Subd. 4.Lease or use agreements; revenues, payments.
A lease or use agreement shall include rent and other fees and expenses to be paid by the NFL team. The authority shall agree to provide in the lease or use agreement for the NFL team to receive all NFL and team event-related revenues, including but not limited to, suite revenues, advertising, concessions, signage, broadcast and media, and club seat revenue. The agreement shall also provide that all naming rights to the stadium are retained by the NFL team, subject to the approval of the name or names by the authority consistent with those criteria set out in the lease or use agreement. The agreement shall provide for the authority to receive all general ticket revenues and other event revenues other than from NFL team games, NFL team-owned major league soccer games, and other NFL team events agreed to by the authority.
Subd. 5.Notice of breach or default.
Until 30 years from the date of stadium completion, the NFL team must provide written notice to the authority not less than 180 days prior to any action, including any action imposed upon the NFL team by the NFL, which would result in a breach or default of provisions of the lease or use agreements required to be included under subdivision 3. If this notice provision is violated and the NFL team has already breached or been in default under the required provisions, the authority or the state of Minnesota may specifically enforce the lease or use agreement and Minnesota courts shall fashion equitable remedies so that the NFL team fulfills the conditions of the lease and use agreements.
Subd. 6.Enforceable financial commitments.
The authority must determine before stadium construction begins that all public and private funding sources for construction, operating expenses, and capital improvements and repairs of the stadium are included in written agreements. The committed funds must be adequate to design, construct, furnish, and equip the stadium, and pay projected operating expenses and the costs of capital improvements and repairs during the term of the lease or use agreement with the NFL team. The NFL team must provide the authority access to NFL team financial or other information, which the authority deems necessary for such determination. Any financial information obtained by the authority under this subdivision is nonpublic data under section 13.02, subdivision 9.
Subd. 7.Environmental requirements.
The authority must comply with all environmental requirements imposed by regulatory agencies for the stadium, site, and structure, except as provided by section 473J.09, subdivision 11, or by section 473J.17.
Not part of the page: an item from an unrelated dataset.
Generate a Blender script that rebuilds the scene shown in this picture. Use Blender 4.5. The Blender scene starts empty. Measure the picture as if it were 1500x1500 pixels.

Subd. 8.Public share on sale of NFL team.
(a) The lease or use agreement must provide that if the NFL team is sold, or an interest in the NFL team is sold after May 15, 2012, a portion of the sale price, determined according to the schedule in paragraph (b), is the public share and must be paid to the state and the city, in amounts proportionate to the expenditures made by the state and from city taxes, respectively, for the purposes of this chapter. If any portion of the public share of the sale price remains after the state and city have been paid, that amount must be deposited in the general fund.
(b) The portion of the sale price required to be paid under paragraph (a) is:
(1) 25 percent of the amount in excess of the purchase price of the NFL team by the selling owner or owners for ten years, beginning on May 15, 2012;
(2) 15 percent during years 11 to 15 after May 15, 2012; and
(3) ten percent during years 16 to 20 after May 15, 2012.
Thereafter, no portion of the sale price is required to be paid under paragraph (a).
(c) The agreement must provide exceptions for sales to members of the owners’ families and entities and trusts beneficially owned by family members, sales to employees of equity interests aggregating up to ten percent, sales related to capital infusions not distributed to the owners, and sales among existing owners not exceeding 20 percent equity interest in the NFL team.
Subd. 9.Authority’s access to NFL team financial information.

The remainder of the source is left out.